Cinema History in Savannah, Georgia

The first high-profile film made in Savannah was 1962’s Cape Fear, starring Gregory Peck and Robert Mitchum (who was arrested and briefly jailed years before for public indecency while wandering in a drunken state through Savannah). But 1975’s Gator, directed by and starring Burt Reynolds, really put the city on the Hollywood map, due in no small part to the then-mega star power of Reynolds himself, whose filmmaking mission was, in his words, to “say some nice things about the South.”

In short order, parts of the landmark 1970s TV miniseries Roots were filmed in and around Savannah, as were part of the follow-up Roots: The Next Generation.

Film aficionados fondly remember the 1980 TV movie The Ordeal of Dr. Mudd, starring Dennis Weaver. In addition to the infamous story from “The Book” where Jim Williams unfurls a swastika banner to ruin a shot on Monterey Square, there are other reasons to remember the film. Dr. Mudd also expertly uses interiors of Fort Pulaski to tell this largely sympathetic account of the physician accused of aiding Abraham Lincoln’s assassin John Wilkes Booth. In a chilling bit of synchronicity, Booth’s brother Edwin, the most famous actor in the United States during the 1800s, played in Savannah often.

A key chapter in local filmography came with the filming of 1989’s Glory. River Street was the set for parade scenes, and as Colonel Shaw, Matthew Broderick delivered his address to the troops a block west of Mrs. Wilkes’ Boarding House. The railroad roundhouse off MLK Jr. Boulevard stood in for a Massachusetts training ground.

Another brush with Hollywood came with the filming of 1994’s Forrest Gump in and around Savannah. Look for Tom Hanks on a bench in Chippewa Square—and note how the traffic runs the wrong direction around the square! The bench itself now resides in the Savannah History Museum on MLK Jr. Boulevard. The steeple in the shotc of the floating white feather is of nearby Independent Presbyterian Church.

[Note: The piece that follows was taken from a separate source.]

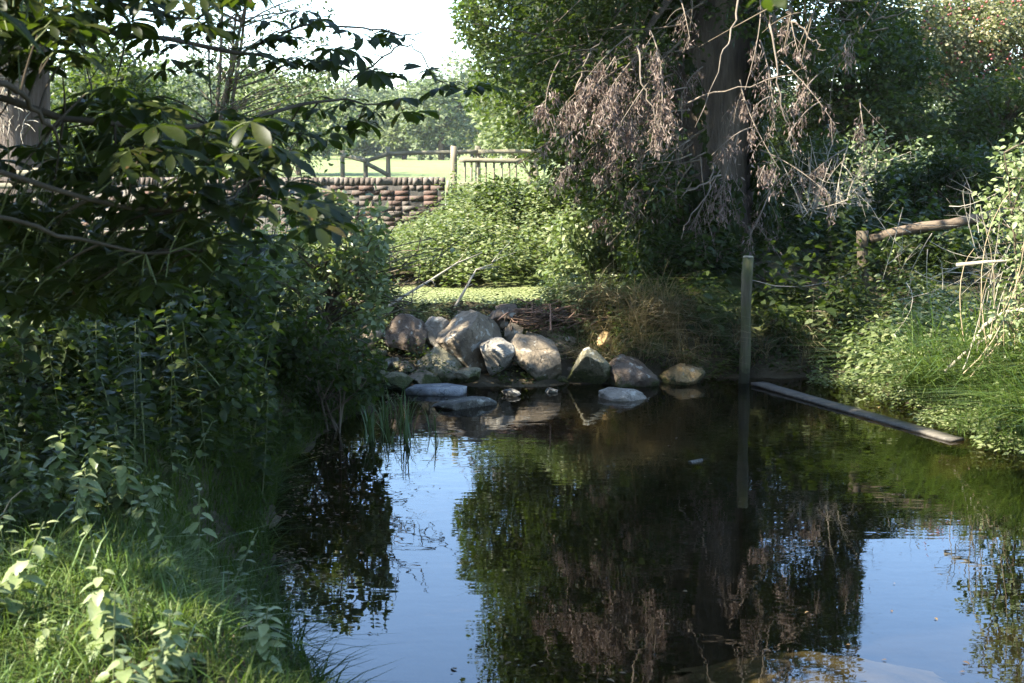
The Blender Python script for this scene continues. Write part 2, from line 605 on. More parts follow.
for x, y in ((330, 260), (370, 240), (400, 250), (350, 290), (390, 285), (420, 260)):
    lit(x, y, 13.2, .25)
LC = np.array([c for c, r in LIT])
LR = np.array([r for c, r in LIT])


def shades_lit(p, pad=0.0):
    p = np.atleast_2d(p)
    bad = np.zeros(len(p), bool)
    for c, r in zip(LC, LR):
        v = p - c
        t = v @ SUN
        d = np.linalg.norm(v - t[:, None] * SUN, axis=1)
        bad |= (t > .35) & (d < r + pad)
    return bad


def bez(a, b, sag=0.0, n=8, wob=.05):
    a, b = np.asarray(a, float), np.asarray(b, float)
    t = np.linspace(0, 1, n)[:, None]
    L = np.linalg.norm(b - a)
    mid = (a + b) / 2 + np.array([0, 0, sag * L]) + RNG.normal(0, wob * L, 3)
    return (1 - t) ** 2 * a + 2 * t * (1 - t) * mid + t * t * b


def inpoly(x, y, poly):
    c = False
    j = len(poly) - 1
    for i in range(len(poly)):
        xi, yi = poly[i]
        xj, yj = poly[j]
        if (yi > y) != (yj > y) and x < (xj - xi) * (y - yi) / (yj - yi) + xi:
            c = not c
        j = i
    return c


def sample_poly(poly, n, D0, D1):
    xs = [p[0] for p in poly]
    ys = [p[1] for p in poly]
    out = []
    while len(out) < n:
        x, y = random.uniform(min(xs), max(xs)), random.uniform(min(ys), max(ys))
        if inpoly(x, y, poly):
            out.append(at(x, y, random.uniform(D0, D1)))
    return np.array(out)


# ------------------------------------------------------------------ terrain
def sstep(a, b, x):
    t = np.clip((x - a) / (b - a), 0, 1)
    return t * t * (3 - 2 * t)


def XL(y):
    return np.interp(y, [4, 5, 6.4, 7.5, 8.75, 10.5, 12, 13, 14, 15], [0.3, -.45, -.95, -1.28, -1.55, -1.72, -1.6, -1.35, -1.35, -1.3])


def XR(y):
    return np.interp(y, [5, 7, 9, 11, 13, 14.5, 15], [5.3, 4.85, 4.5, 4.25, 3.9, 3.5, 3.4])


def YF(x):
    return np.interp(x, [-2, 0, 1.4, 2.5, 4], [14.4, 14.35, 14.55, 14.95, 14.9])


def YN(x):
    return np.interp(x, [-1, 0, 2, 5], [4.6, 4.7, 4.5, 4.3])


def pond_d(x, y):
    return np.minimum(np.minimum(x - XL(y), XR(y) - x), np.minimum(YF(x) - y, y - YN(x)))


def wob(x, y, s=1.0):
    return (np.sin(x * 2.1 * s + 1.3) * np.sin(y * 1.7 * s + .4) + .5 * np.sin(x * 4.7 * s + y * 3.9 * s) + .3 * np.sin(x * 9.1 * s - y * 8.3 * s))


def height(x, y):
    x, y = np.asarray(x, float), np.asarray(y, float)
    base = .55 + .2 * sstep(3, 0, y) + .03 * wob(x, y)
    hw = sstep(-2.4, -.6, x)
    upper = .62 + (.28 + .45 * hw) * sstep(17.2, 21.5, y)            # stream side behind the weir
    rightb = .55 + .6 * sstep(14.8, 17.2, y) + .2 * sstep(17, 21, y)
    leftb = .6 + .35 * sstep(14, 20.5, y)
    w = sstep(1.2, 1.9, x)
    wl = sstep(-4.2, -5.2, x)
    back = (upper * (1 - w) + rightb * w) * (1 - wl) + leftb * wl
    L = base * (1 - sstep(14.2, 15.0, y)) + back * sstep(14.2, 15.0, y)
    L = np.where(x > 3, L - .25 * sstep(3.2, 4.2, x) * sstep(15, 13, y), L)
    far = 1.48 - .15 * sstep(26.5, 30, y) + .05 * wob(x * .06, y * .06) * sstep(30, 80, y)
    L = L * (1 - sstep(21.97, 22.15, y)) + far * sstep(21.97, 22.15, y)
    L = L + 9 * sstep(230, 330, np.hypot(x, y))
    L = L * (1 - .7 * sstep(-2.7, -2.0, x) * (1 - sstep(.9, 1.4, x)) * (1 - sstep(15.1, 15.5, y)) * sstep(13.0, 14.0, y))
    L = L + .1 * sstep(-4, -3.5, x) * (1 - sstep(1.0, 1.5, x)) * np.exp(-((y - 15.55) / .16) ** 2)
    d = pond_d(x, y) + .06 * wob(x * 1.5, y * 1.5)
    bankw = .75
    land = L * sstep(0, bankw, -d) + .02
    bed = -.08 - .36 * sstep(0, 1.1, d)
    # sandy shoal at the near right
    sh = np.exp(-(((x - 1.5) / .9) ** 2 + ((y - 6.5) / .8) ** 2))
    bed = bed + .36 * sh * sstep(0, 1, d)
    return np.where(d > 0, bed * sstep(0, .15, d), land * sstep(0, .12, -d) + .0) + .015 * wob(x * 2.3, y * 2.3)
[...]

Ben Affleck and Sandra Bullock filmed many scenes of 1999’s Forces of Nature on Tybee Island and in Savannah (yours truly’s house is in the final scene for about two seconds). Longtime Hollywood producer and Savannah native Stratton Leopold, who also owns Leopold’s Ice Cream on Broughton Street, helped Savannah land 1999’s The General’s Daughter starring John Travolta (look for the grand exterior of the main building at Oatland Island). Trotting out a serviceable Southern accent for a Brit, Kenneth Branagh came to town to play a disgruntled Savannah lawyer in Robert Altman’s Gingerbread Man.

Though quite a few downtown art students had no idea what the fuss was about, Robert Redford still turned female heads when he came to town to direct 2000’s The Legend of Bagger Vance, with Will Smith as the eponymous caddie. In the film, watch for the facsimile of a Depression-era storefront specially built around City Market. Redford returned to Savannah in late 2009 to film The Conspirator, another locally shot film about the Lincoln assassination. (Savannah stands in for Washington DC.) Cate Blanchett and Katie Holmes starred in 2000’s The Gift, one of the few movies to take full advantage of the beauty of Bonaventure Cemetery.

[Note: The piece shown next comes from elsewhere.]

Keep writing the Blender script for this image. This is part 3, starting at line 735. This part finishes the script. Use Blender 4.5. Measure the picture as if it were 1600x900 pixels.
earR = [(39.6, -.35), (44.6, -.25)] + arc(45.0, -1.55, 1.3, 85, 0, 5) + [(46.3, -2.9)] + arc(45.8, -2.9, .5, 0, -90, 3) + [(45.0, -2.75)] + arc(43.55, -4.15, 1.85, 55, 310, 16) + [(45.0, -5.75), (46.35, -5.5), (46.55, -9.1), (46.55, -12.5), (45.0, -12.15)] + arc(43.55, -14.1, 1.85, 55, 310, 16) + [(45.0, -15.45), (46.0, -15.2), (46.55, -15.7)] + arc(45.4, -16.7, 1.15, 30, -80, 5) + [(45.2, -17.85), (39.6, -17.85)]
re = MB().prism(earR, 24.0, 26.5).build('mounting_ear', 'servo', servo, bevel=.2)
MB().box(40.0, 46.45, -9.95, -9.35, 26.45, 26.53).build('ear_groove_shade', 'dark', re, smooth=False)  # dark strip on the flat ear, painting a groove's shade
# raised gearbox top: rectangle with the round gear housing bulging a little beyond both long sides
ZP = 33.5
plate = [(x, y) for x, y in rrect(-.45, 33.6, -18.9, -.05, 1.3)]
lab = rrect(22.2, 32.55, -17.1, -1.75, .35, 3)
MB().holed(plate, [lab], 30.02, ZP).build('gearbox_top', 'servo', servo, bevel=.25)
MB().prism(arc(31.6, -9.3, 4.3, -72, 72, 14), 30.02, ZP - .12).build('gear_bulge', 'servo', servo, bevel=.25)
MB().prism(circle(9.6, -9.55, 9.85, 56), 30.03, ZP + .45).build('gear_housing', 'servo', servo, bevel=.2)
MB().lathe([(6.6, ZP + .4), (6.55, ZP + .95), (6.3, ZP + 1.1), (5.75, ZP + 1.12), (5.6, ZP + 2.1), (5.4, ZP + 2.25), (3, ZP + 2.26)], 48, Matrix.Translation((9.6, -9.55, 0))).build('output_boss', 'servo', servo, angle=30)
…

Ironically, considering the impact of “The Book” on Savannah, Clint Eastwood’s Midnight in the Garden of Good and Evil (1997) is arguably the worst movie ever filmed here. Eastwood’s famously laissez-faire attitude toward filmmaking—reportedly there were no rehearsals before cameras rolled—did not work well, perhaps because Savannah’s already a pretty darn laissez-faire kind of place to begin with.

But the biggest stir of them all came in summer 2009, when Disney star Miley Cyrus of Hannah Montana fame came to Tybee Island to film The Last Song.